Arrietty di Hiromasa Yonebayashi. E’ l’ultimo cartone animato prodotto dallo Studio Ghibli di Hayao Miyazaki e Isao Takahata. Una favola delicata ed ecologista con il riconoscibile stile Ghibli.
This must be the place di Paolo Sorrentino con Sean Penn, Julie Hatings, Harry Dean Stanton. Occasione americana per il nostro Sorrentino. Sean Penn è una vecchia rock star con un look alla Robert Smith che va alla ricerca del passato del padre.
ATTESI NELLE PROSSIME SETTIMANE
Una separazione di Asghar Farhadi. Con Sareh Bayat, Sarina Farhadi. Un film iraniano su una donna che deve lasciare il marito amato, la sua terra d’origine e il padre malato. Realismo e ironia per questo film premiato con l’orso d’oro a Berlino.

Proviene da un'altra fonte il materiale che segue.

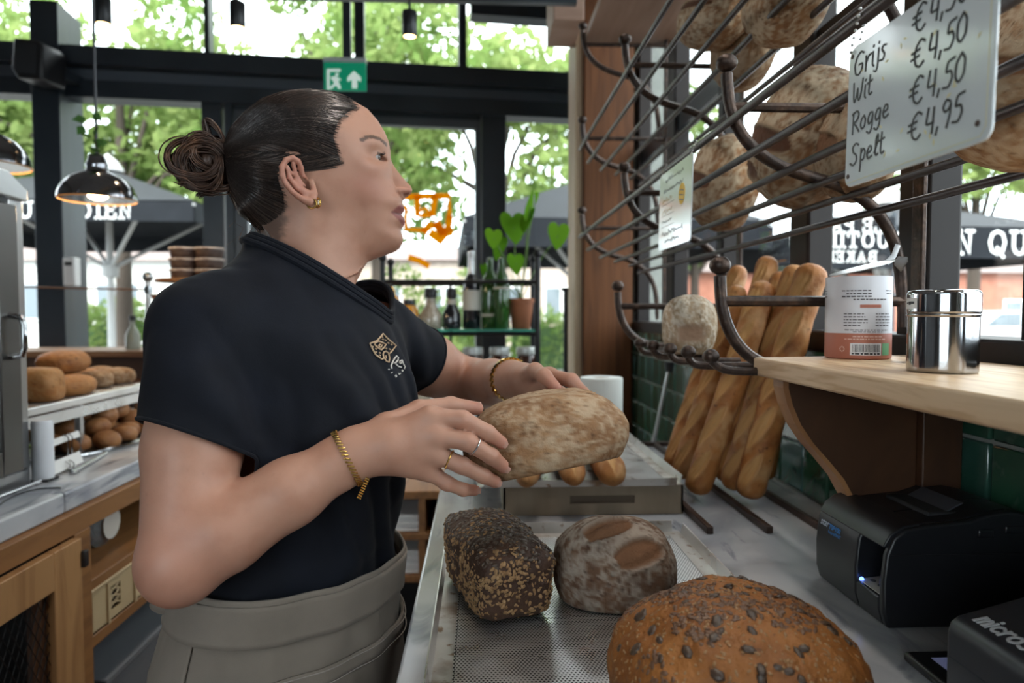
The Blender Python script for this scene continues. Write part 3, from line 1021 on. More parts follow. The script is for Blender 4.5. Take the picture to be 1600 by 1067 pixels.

Melancholia di Lars von Trier. Con Kirsten Dunst, Charlotte Gainsbourg, Kiefer Sutherland, Charlotte Rampling, Alexander Skarsgård. Si attende addirittura la fine del mondo. A parte la personalità del discusso regista danese, ci si attende un grande film, apocalittico, pessimista, ma senza i colpi bassi dell’ultimo Antichrist.

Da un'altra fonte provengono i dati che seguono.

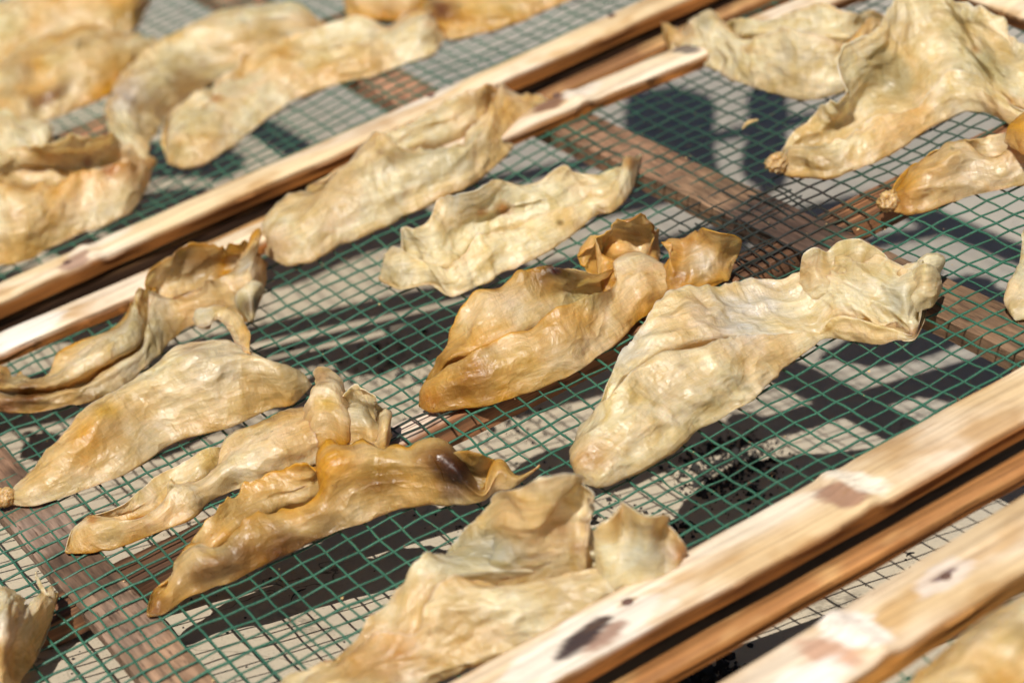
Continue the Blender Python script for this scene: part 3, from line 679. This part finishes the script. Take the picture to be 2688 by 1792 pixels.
maw('brown edged maw at left against the rail, frilled dark crest and second flap', [
    [(-60, 952, -60, 1082), (0, 954, 0, 1080, TR(.55, .6, .8, .9, .5)), (60, 962, 92, 1085, TR(.5, .6, .8, .85, .5)), (130, 955, 160, 1069, TR(.5, .6, .8, .85, .5)), (200, 895, 240, 1052, TR(.55, .6, .8, .9, .45)), (274, 834, 320, 1012, TR(.58, .6, .8, .9, .4)), (331, 789, 395, 950, TR(.6, .6, .85, .9, .4)), (377, 743, 440, 905, ARCH), (434, 686, 490, 862, TR(.5, .7, .45, .35, .8)), (514, 655, 560, 840, TR(.5, .7, .45, .35, .8)), (590, 655, 625, 842, TR(.35, .7, .5, .4, .8)), (660, 642, 668, 830), (699, 690)],
    dict(st=[(655, 842), (640, 770, 655, 845), (662, 748, 664, 842), (667, 800)], z0=.2)],
    amber=.5, tints=[(520, 690, 80, (.34, .18, .06), .8), (480, 670, 40, BR, .7), (60, 1030, 60, BR, .7), (230, 1050, 60, BR, .6), (0, 1075, 60, (.4, .18, .08), .8), (120, 1010, 60, (.45, .22, .04), .5), (660, 800, 50, BR, .8), (400, 890, 60, (.45, .28, .12), .5), (640, 690, 40, CLEAR, .5), (350, 870, 90, (.72, .6, .38), .5), (520, 760, 80, (.78, .62, .38), .5)], edge=1.4, rimc=1.0, brown=.45)
maw('big blurred pale maw at the front leaning on the bamboo rail, tall folded back wall', [
    [(640, 1900, 900, 2020), (754, 1798, 1010, 1910), (905, 1705, 1120, 1806), (1000, 1620, 1220, 1750, TR(.4, .5, .6, .6)), (1050, 1530, 1340, 1714, TR(.25, .55, .62, .6)), (1105, 1475, 1450, 1682, TR(.22, .6, .62, .55)), (1190, 1425, 1550, 1627, TR(.38, .6, .55, .5)), (1330, 1410, 1630, 1583, TR(.5, .6, .5, .42)), (1480, 1420, 1690, 1552, TR(.52, .6, .5, .42)), (1600, 1440, 1735, 1532, TR(.5, .6, .5, .4)), (1700, 1440, 1775, 1512, TR(.5, .6, .5, .4)), (1800, 1470)],
    dict(st=[(1120, 1510), (1192, 1428, 1215, 1545, WL(.85)), (1256, 1350, 1285, 1555, WL(.62)), (1298, 1282, 1330, 1555, WL(.66)), (1362, 1270, 1370, 1550, WL(.92)), (1420, 1255, 1410, 1550, WL(.95)), (1470, 1234, 1460, 1545, WL(.82)), (1522, 1256, 1510, 1530, WL(.72)), (1553, 1312, 1545, 1520, WL(.85)), (1566, 1440)], z0=.3, edge=.8, wr=1.7),
    dict(st=[(1545, 1470), (1590, 1375, 1592, 1545, WL(.8)), (1640, 1318, 1640, 1548, WL(.64)), (1700, 1334, 1695, 1545, WL(.9)), (1745, 1350, 1740, 1535, WL(.7)), (1792, 1420, 1780, 1520, WL(.86)), (1808, 1468)], z0=.3, edge=.8, wr=1.7)],
    amber=.06, tints=[(1215, 1440, 90, GREY, .6), (1310, 1450, 70, GREY, .7), (1470, 1390, 45, (.62, .34, .16), .7), (1520, 1440, 30, (.5, .26, .12), .6), (1790, 1450, 45, (.66, .34, .14), .8), (1010, 1730, 120, (.74, .45, .2), .7), (1200, 1620, 90, (.74, .54, .30), .5), (1700, 1440, 80, (.70, .68, .56), .7), (1500, 1560, 90, (.74, .54, .30), .5), (1380, 1275, 30, (.66, .45, .25), .6)], edge=1.1, wr=1.8, rimc=.2)
maw('blurred pale maw at the bottom left corner, one thin twisted spike standing up', [
    [(-70, 1650), (-50, 1570, -60, 1800), (0, 1552, 0, 1840), (35, 1542, 45, 1790), (70, 1585, 85, 1745), (108, 1548, 112, 1690), (140, 1552, 134, 1620), (152, 1560)],
    dict(st=[(94, 1502), (104, 1516, 96, 1530), (116, 1538, 112, 1556), (128, 1560)], z0=1.5, zs=.5)],
    amber=.15, tints=[(40, 1640, 60, CLEAR, .6), (30, 1740, 60, (.6, .4, .18), .5), (125, 1570, 12, BR, .6)], edge=.6, rimc=.2)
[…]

Le avventure di Tintin – Il segreto dell’Unicorno di Steven Spielberg. Con Simon Pegg, Daniel Craig. Spielperg ripropone al grande pubblico le avventure del fumetto belga di Hergé che ebbe successo qui da noi negli anni Novanta. Girato senza badare a spese in Motion Capture, chissà se avrà mantenuto il romanticismo dell’originale?
Pina 3D di Wim Wenders. Con Pina Bausch. Wim Wenders che gira un documentario in 3D sulla leggendaria coreografa Pina Bausch. Chi l’ha visto dice che sia straordinario e che gli autori come Wim Wenders o Herzog siano i più capaci a sfruttare le potenzialità del 3D.
Le Havre di Aki Kaurismäki. Con Jean-Pierre Léaud, Kati Outinen, Jean-Pierre Darroussin, André Wilms, Elina Salo. Kaurismaki rimane vicino ai soui umili, e qui li immerge in una favola toccante ma ottimista. Un film attualismo, ma fuori dal tempo. C’è anche il mitico Jean-Pierre Léaud (sì, l’attore feticcio di Truffaut)

Faust di Sokurov, il Leone d’oro di Venezia è uscito, in pochissime sale, ma è uscito. E’ un film straordinario, difficile, faticoso, ma straordinario.